No hunter/gatherer likes the experience of seeing a nurturer/provider in pain, aggravated or dealing with things they shouldn't have to deal with. I want to jump up right now, leave work, grab Bella, drive to the rescue and just drop her off like a baby in a basket on the doorstep. But my head tells me that leaving work right now to go deal with this would be a bad move too. Caught between a rock and a hard place.

So, as I began to ponder the possibility that Twink was pissed at me for not following through on my responsibilities... I began to question that response. Was it really that she's pissed at *me* or is she looking for some form of recognition and understanding saying, "This is fucked up! What can we do about it?! Can you please help?" There's a difference between her irritation at the bird and her disappointment with me in not helping out with this situation... one that I directly created.

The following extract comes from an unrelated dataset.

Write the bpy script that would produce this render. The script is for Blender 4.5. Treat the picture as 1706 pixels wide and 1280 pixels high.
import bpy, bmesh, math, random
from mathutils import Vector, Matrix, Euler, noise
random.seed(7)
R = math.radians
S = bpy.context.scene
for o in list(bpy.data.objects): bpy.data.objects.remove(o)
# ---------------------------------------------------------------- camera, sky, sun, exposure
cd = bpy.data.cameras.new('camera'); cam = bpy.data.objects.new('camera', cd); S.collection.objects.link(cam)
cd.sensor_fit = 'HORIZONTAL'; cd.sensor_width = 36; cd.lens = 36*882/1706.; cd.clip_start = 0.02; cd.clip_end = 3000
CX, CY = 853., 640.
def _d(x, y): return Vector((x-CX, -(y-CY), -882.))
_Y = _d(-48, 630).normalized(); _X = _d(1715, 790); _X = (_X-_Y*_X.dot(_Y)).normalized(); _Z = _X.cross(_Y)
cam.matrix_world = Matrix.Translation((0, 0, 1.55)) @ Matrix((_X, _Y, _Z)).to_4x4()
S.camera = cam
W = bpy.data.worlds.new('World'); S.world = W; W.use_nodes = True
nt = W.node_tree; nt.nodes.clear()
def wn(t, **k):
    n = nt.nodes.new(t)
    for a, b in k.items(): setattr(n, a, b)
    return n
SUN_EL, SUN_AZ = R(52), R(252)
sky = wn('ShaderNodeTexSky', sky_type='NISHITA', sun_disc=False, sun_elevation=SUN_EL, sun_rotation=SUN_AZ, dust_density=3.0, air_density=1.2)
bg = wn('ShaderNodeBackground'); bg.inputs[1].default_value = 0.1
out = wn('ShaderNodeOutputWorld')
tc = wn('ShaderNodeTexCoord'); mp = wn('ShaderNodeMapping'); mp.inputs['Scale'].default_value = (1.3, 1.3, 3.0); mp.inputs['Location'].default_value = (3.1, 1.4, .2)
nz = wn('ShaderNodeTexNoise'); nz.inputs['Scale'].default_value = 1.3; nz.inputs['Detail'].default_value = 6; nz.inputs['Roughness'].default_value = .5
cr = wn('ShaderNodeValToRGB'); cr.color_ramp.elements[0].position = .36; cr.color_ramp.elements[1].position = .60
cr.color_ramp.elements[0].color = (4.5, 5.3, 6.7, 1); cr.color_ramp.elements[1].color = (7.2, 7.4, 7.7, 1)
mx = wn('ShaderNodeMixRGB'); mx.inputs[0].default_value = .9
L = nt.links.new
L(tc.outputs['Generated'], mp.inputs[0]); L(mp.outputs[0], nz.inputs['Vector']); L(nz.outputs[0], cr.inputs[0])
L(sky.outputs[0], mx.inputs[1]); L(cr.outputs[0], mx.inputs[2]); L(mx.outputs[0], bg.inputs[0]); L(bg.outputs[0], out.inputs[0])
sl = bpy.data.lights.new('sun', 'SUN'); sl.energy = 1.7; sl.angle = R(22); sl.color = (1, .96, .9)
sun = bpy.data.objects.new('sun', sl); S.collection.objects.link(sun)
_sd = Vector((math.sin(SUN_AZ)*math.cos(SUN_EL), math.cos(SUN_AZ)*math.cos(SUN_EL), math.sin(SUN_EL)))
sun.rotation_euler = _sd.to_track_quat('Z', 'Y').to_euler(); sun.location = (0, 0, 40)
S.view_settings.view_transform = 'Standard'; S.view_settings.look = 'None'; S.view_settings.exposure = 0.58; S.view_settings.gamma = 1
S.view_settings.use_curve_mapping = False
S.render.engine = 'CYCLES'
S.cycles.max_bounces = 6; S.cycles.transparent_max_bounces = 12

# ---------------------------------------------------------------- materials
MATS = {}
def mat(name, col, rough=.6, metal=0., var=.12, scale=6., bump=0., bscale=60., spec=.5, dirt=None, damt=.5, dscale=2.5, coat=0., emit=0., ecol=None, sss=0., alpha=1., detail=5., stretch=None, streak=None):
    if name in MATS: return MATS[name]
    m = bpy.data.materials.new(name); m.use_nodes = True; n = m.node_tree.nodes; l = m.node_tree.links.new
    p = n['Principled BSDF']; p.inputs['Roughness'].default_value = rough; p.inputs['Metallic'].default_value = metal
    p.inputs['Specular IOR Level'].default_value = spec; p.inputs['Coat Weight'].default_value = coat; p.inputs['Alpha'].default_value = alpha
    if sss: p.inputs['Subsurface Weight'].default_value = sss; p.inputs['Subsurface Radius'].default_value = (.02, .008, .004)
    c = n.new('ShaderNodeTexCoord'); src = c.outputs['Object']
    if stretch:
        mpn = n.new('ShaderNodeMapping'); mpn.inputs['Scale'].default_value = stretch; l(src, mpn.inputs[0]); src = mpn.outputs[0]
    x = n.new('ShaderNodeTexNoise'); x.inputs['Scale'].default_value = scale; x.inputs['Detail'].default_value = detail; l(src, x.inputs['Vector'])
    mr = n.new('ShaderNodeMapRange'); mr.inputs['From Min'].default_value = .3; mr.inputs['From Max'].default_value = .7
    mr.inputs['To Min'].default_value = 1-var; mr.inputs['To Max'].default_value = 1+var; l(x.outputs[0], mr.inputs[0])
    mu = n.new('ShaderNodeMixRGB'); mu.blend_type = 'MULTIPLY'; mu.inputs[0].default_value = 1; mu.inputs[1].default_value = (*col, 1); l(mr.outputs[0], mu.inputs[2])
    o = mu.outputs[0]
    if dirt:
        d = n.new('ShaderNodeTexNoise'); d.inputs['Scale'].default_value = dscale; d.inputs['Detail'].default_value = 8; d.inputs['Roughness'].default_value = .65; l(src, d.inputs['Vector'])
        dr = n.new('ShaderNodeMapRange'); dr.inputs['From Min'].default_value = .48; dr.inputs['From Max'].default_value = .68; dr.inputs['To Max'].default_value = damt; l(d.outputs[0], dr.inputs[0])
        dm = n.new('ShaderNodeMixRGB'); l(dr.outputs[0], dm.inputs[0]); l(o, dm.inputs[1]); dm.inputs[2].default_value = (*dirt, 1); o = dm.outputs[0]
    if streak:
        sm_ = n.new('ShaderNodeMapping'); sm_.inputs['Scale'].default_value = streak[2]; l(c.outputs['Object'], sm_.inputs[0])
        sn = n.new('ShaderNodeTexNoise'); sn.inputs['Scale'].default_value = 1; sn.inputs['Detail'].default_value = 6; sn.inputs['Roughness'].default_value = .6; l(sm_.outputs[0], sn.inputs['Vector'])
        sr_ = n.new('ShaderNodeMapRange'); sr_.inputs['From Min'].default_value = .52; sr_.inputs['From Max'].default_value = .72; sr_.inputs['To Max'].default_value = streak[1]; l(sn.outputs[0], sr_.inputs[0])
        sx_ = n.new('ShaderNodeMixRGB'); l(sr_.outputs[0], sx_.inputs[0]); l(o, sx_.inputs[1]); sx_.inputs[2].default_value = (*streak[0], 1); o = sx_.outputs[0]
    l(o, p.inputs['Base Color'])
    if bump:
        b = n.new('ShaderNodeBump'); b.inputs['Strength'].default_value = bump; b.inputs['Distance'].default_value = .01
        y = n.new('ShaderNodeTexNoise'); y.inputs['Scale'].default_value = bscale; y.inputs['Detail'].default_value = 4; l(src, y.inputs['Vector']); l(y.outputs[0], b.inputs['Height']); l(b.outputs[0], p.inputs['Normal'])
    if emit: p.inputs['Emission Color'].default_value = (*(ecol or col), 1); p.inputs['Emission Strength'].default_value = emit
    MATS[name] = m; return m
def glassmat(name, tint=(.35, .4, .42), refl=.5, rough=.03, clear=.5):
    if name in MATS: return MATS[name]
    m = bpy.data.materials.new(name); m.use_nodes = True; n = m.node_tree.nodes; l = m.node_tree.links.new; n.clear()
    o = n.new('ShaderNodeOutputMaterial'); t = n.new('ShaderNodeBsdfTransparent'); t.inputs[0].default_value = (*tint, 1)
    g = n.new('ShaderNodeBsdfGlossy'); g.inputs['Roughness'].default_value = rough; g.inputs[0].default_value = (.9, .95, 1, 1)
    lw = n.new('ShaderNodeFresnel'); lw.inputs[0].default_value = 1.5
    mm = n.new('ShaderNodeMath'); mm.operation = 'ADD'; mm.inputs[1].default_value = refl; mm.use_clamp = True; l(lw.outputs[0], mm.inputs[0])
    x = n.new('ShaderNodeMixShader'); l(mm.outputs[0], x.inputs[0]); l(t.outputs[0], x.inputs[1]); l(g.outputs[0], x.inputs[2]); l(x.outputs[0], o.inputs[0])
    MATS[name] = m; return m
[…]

This is the distinction that I've made and I need to deal with both. So I asked myself the question... do I really love her? Do I really love the family I'm in? The answer came back with a resounding yes, I do. The next thought that came to mind was, "Then stop making it about you and what you want, need, etc." It's a nauseating realization when one comes to the understanding that what they've been doing, although shrouded in the veil of "it's for us," is actually used to make one feel better about themselves. In my heart, that's not what it's about... but I'm not doing a very good job of showing that. I *am* learning, though.

Maybe I should ask for an hour or two to deal with this. I should let her know that I understand what she's upset about... on both counts. That I recognize it, at the very least. This is something I need to do... I feel it in all the "chakras" I have.

I am committing myself now, at this very moment, to deal with my responsibilities... to live up to my promises and to better myself for the benefit of everyone involved. It's the right thing to do. I just hope it's not too late.